This one goes to the Seattle Post-Intelligencer for deliberately mangling a quote from Congressman George Nethercutt. He’d just returned from a tour of Iraq and, like so many others, reported a much more optimistic scenario than many in the media have been reporting. He gave a talk in which he said,
“So the story is better than we might be led to believe – I’m – just – indicting the news people – but it’s a bigger and better and more important story than losing a couple of soldiers every day which, which, heaven forbid, is awful.”
The Seattle P-I chopped off the quote so that it said in its subhead: “It’s a better … story than losing a couple of soldiers every day.” They added in their own words: “He added that he did not want any more soldiers to be killed.” But that is not an accurate rendition of the full quote. It’s a device to protect themselves in what is clearly a hit-job. Nethercutt complained, “I requested that the Post-Intelligencer correct the record. They refused. And they even refused to at least run my full quote. But the P-I didn’t stop there. They then wrote an editorial condemning me, repeated the quote they had deliberately distorted, and put my ‘quote’ next to the name of one of our fallen soldiers. To do so was completely heartless.” But not unexpected. Here’s how the Seattle P-I responded:
“It’s a better and more important story than losing a couple of soldiers every day,” the would-be senator gaffed at a gathering Monday. The family of Pfc. Kerry Scott of Concrete, who buried their young hero Tuesday, likely would not share Nethercutt’s news judgment.
Charming, huh? What they implied with their first story is now explicit in their editorial: that Nethercutt doesn’t give a damn about the military casualties that have taken place. And once the quote is in the database, you can’t escape it. Guess what? Maureen Dowd ran with it! Dowd’s insinuation is particularly unfair. She wrote:
On Monday, Representative George Nethercutt Jr., a Republican from Washington State who visited Iraq, chimed in to help the White House: ‘The story of what we’ve done in the postwar period is remarkable. It is a better and more important story than losing a couple of soldiers every day.’ The congressman puts the casual back in casualty.
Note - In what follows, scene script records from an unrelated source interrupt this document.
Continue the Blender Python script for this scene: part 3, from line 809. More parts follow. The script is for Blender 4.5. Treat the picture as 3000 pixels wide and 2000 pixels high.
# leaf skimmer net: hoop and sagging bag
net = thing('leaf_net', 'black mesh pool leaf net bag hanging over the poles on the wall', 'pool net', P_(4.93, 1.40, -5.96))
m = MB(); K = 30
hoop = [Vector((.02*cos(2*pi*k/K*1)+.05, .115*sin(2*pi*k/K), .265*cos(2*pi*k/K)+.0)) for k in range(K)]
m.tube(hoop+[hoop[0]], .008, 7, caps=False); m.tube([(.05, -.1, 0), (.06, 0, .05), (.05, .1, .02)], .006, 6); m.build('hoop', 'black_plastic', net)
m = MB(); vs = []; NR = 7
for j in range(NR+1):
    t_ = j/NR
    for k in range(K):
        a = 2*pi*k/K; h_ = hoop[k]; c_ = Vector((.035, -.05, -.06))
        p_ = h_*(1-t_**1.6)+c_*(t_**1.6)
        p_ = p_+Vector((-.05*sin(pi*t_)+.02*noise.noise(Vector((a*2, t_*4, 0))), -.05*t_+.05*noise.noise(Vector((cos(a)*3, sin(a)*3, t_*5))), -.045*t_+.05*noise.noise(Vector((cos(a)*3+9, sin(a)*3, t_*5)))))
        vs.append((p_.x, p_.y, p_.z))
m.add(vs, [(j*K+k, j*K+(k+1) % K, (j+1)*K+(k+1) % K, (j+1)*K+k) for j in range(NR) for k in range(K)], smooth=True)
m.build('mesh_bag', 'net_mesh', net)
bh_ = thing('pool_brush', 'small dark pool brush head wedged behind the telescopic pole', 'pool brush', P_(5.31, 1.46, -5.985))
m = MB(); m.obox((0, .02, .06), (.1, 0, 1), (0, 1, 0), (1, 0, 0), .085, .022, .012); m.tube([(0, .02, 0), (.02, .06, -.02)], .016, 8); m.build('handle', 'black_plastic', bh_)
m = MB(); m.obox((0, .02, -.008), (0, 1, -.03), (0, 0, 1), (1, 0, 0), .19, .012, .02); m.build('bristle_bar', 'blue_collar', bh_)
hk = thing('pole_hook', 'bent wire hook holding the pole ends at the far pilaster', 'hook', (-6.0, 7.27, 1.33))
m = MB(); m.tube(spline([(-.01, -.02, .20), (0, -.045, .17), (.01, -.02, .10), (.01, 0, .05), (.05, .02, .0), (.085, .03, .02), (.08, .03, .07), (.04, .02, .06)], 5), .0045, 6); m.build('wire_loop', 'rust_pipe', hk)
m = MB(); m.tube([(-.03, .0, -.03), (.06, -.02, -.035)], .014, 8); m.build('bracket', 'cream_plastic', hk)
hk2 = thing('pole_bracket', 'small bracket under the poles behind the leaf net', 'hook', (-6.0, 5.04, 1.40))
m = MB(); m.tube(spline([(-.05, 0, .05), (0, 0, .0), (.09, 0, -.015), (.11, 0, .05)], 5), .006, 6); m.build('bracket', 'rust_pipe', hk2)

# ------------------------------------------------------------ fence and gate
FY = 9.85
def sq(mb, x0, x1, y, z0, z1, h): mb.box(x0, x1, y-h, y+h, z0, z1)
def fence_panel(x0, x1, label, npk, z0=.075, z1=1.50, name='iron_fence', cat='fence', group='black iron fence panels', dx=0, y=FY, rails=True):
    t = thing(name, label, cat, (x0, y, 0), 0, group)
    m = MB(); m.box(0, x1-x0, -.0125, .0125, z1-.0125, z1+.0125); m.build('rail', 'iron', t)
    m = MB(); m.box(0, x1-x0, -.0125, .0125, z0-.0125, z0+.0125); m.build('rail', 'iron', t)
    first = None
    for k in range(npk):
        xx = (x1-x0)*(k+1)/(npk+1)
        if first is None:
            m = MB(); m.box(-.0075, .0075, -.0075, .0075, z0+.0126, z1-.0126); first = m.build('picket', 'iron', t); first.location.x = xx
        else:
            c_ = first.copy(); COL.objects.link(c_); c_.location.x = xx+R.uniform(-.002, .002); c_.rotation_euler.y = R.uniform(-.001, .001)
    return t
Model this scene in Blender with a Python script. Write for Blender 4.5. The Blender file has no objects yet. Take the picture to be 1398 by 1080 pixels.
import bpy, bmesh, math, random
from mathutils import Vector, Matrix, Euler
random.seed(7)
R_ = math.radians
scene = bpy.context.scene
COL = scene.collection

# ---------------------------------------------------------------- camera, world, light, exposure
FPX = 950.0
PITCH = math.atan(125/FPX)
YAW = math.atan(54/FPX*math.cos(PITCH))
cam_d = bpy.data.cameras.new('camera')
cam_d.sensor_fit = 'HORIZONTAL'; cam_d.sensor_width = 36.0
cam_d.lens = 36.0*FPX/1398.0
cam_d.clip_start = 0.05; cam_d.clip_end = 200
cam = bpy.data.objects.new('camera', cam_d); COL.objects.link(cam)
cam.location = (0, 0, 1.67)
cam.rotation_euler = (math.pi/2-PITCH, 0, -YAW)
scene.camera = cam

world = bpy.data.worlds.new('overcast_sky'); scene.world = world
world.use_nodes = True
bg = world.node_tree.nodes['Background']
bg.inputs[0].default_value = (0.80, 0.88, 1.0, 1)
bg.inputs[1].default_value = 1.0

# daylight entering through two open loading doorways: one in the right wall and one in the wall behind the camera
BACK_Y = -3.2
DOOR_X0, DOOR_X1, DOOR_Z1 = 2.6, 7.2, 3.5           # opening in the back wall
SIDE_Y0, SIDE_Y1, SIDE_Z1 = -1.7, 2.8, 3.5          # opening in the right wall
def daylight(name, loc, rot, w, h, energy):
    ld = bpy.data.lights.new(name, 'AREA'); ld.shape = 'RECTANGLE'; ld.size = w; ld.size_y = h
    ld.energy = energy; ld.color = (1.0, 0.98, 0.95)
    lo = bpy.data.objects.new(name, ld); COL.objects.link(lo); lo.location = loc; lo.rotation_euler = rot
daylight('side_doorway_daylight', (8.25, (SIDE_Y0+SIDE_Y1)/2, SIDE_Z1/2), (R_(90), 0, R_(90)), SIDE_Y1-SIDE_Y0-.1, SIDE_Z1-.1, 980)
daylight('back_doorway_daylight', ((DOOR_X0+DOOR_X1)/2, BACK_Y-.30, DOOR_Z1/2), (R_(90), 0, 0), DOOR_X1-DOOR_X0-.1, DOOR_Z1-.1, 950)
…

Well, he would have put the casual back in casualty if he hadn’t added, “which, which, heaven forbid, is awful.” Doesn’t that elision completely undermine Dowd’s cheap shot? Dowd is not personally guilty of deliberately distorting the quote; the Seattle P-I is. But it behooves Dowd and the NYT to run a correction exonerating Nethercutt from the charge of insensitivity to the troops.